-- Begin Data provided --
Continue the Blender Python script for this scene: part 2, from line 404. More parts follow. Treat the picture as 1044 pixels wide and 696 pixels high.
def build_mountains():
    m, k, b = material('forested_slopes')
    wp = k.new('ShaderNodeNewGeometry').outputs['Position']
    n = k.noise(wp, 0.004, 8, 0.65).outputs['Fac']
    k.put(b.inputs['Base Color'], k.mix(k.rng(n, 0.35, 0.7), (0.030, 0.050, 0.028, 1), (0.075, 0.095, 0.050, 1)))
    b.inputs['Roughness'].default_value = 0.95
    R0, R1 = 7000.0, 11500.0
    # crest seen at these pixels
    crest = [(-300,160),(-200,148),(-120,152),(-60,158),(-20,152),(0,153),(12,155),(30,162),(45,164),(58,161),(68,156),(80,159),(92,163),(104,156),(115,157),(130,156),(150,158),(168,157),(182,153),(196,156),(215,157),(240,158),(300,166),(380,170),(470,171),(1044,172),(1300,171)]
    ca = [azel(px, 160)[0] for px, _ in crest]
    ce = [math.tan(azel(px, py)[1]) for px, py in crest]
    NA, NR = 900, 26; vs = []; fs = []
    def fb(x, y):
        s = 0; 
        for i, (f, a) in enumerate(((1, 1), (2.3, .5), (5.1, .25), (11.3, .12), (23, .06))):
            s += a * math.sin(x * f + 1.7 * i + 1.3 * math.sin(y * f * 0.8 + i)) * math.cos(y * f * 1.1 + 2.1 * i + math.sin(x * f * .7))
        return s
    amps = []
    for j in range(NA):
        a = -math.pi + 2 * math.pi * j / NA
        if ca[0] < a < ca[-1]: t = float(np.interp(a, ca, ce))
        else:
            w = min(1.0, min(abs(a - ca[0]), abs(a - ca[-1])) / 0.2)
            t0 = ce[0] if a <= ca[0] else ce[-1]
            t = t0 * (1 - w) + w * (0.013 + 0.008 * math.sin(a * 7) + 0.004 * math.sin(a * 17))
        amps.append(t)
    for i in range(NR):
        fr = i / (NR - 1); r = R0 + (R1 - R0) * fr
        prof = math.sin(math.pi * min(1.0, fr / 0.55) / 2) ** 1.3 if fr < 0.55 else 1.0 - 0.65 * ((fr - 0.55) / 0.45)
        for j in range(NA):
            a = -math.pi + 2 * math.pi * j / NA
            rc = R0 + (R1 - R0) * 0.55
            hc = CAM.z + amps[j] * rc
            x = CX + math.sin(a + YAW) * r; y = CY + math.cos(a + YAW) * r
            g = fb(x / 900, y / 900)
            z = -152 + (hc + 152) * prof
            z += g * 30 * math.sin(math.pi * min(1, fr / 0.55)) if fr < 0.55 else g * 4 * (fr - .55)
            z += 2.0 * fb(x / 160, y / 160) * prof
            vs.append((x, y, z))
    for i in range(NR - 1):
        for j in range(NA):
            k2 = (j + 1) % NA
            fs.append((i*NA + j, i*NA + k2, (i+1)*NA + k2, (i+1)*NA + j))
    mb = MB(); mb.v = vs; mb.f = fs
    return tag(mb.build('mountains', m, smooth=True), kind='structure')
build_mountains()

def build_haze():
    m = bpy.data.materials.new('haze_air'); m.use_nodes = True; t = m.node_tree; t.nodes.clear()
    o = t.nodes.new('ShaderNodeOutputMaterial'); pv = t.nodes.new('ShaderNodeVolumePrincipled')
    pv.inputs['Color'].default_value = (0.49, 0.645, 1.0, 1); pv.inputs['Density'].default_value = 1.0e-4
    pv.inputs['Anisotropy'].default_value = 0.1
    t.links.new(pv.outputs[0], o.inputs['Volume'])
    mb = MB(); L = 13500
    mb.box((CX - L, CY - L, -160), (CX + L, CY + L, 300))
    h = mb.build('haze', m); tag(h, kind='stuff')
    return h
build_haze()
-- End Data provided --
Each line in the material above must be retyped without alteration.

→ Correct output:
Continue the Blender Python script for this scene: part 2, from line 404. More parts follow. Treat the picture as 1044 pixels wide and 696 pixels high.
def build_mountains():
    m, k, b = material('forested_slopes')
    wp = k.new('ShaderNodeNewGeometry').outputs['Position']
    n = k.noise(wp, 0.004, 8, 0.65).outputs['Fac']
    k.put(b.inputs['Base Color'], k.mix(k.rng(n, 0.35, 0.7), (0.030, 0.050, 0.028, 1), (0.075, 0.095, 0.050, 1)))
    b.inputs['Roughness'].default_value = 0.95
    R0, R1 = 7000.0, 11500.0
    # crest seen at these pixels
    crest = [(-300,160),(-200,148),(-120,152),(-60,158),(-20,152),(0,153),(12,155),(30,162),(45,164),(58,161),(68,156),(80,159),(92,163),(104,156),(115,157),(130,156),(150,158),(168,157),(182,153),(196,156),(215,157),(240,158),(300,166),(380,170),(470,171),(1044,172),(1300,171)]
    ca = [azel(px, 160)[0] for px, _ in crest]
    ce = [math.tan(azel(px, py)[1]) for px, py in crest]
    NA, NR = 900, 26; vs = []; fs = []
    def fb(x, y):
        s = 0; 
        for i, (f, a) in enumerate(((1, 1), (2.3, .5), (5.1, .25), (11.3, .12), (23, .06))):
            s += a * math.sin(x * f + 1.7 * i + 1.3 * math.sin(y * f * 0.8 + i)) * math.cos(y * f * 1.1 + 2.1 * i + math.sin(x * f * .7))
        return s
    amps = []
    for j in range(NA):
        a = -math.pi + 2 * math.pi * j / NA
        if ca[0] < a < ca[-1]: t = float(np.interp(a, ca, ce))
        else:
            w = min(1.0, min(abs(a - ca[0]), abs(a - ca[-1])) / 0.2)
            t0 = ce[0] if a <= ca[0] else ce[-1]
            t = t0 * (1 - w) + w * (0.013 + 0.008 * math.sin(a * 7) + 0.004 * math.sin(a * 17))
        amps.append(t)
    for i in range(NR):
        fr = i / (NR - 1); r = R0 + (R1 - R0) * fr
        prof = math.sin(math.pi * min(1.0, fr / 0.55) / 2) ** 1.3 if fr < 0.55 else 1.0 - 0.65 * ((fr - 0.55) / 0.45)
        for j in range(NA):
            a = -math.pi + 2 * math.pi * j / NA
            rc = R0 + (R1 - R0) * 0.55
            hc = CAM.z + amps[j] * rc
            x = CX + math.sin(a + YAW) * r; y = CY + math.cos(a + YAW) * r
            g = fb(x / 900, y / 900)
            z = -152 + (hc + 152) * prof
            z += g * 30 * math.sin(math.pi * min(1, fr / 0.55)) if fr < 0.55 else g * 4 * (fr - .55)
            z += 2.0 * fb(x / 160, y / 160) * prof
            vs.append((x, y, z))
    for i in range(NR - 1):
        for j in range(NA):
            k2 = (j + 1) % NA
            fs.append((i*NA + j, i*NA + k2, (i+1)*NA + k2, (i+1)*NA + j))
    mb = MB(); mb.v = vs; mb.f = fs
    return tag(mb.build('mountains', m, smooth=True), kind='structure')
build_mountains()

def build_haze():
    m = bpy.data.materials.new('haze_air'); m.use_nodes = True; t = m.node_tree; t.nodes.clear()
    o = t.nodes.new('ShaderNodeOutputMaterial'); pv = t.nodes.new('ShaderNodeVolumePrincipled')
    pv.inputs['Color'].default_value = (0.49, 0.645, 1.0, 1); pv.inputs['Density'].default_value = 1.0e-4
    pv.inputs['Anisotropy'].default_value = 0.1
    t.links.new(pv.outputs[0], o.inputs['Volume'])
    mb = MB(); L = 13500
    mb.box((CX - L, CY - L, -160), (CX + L, CY + L, 300))
    h = mb.build('haze', m); tag(h, kind='stuff')
    return h
build_haze()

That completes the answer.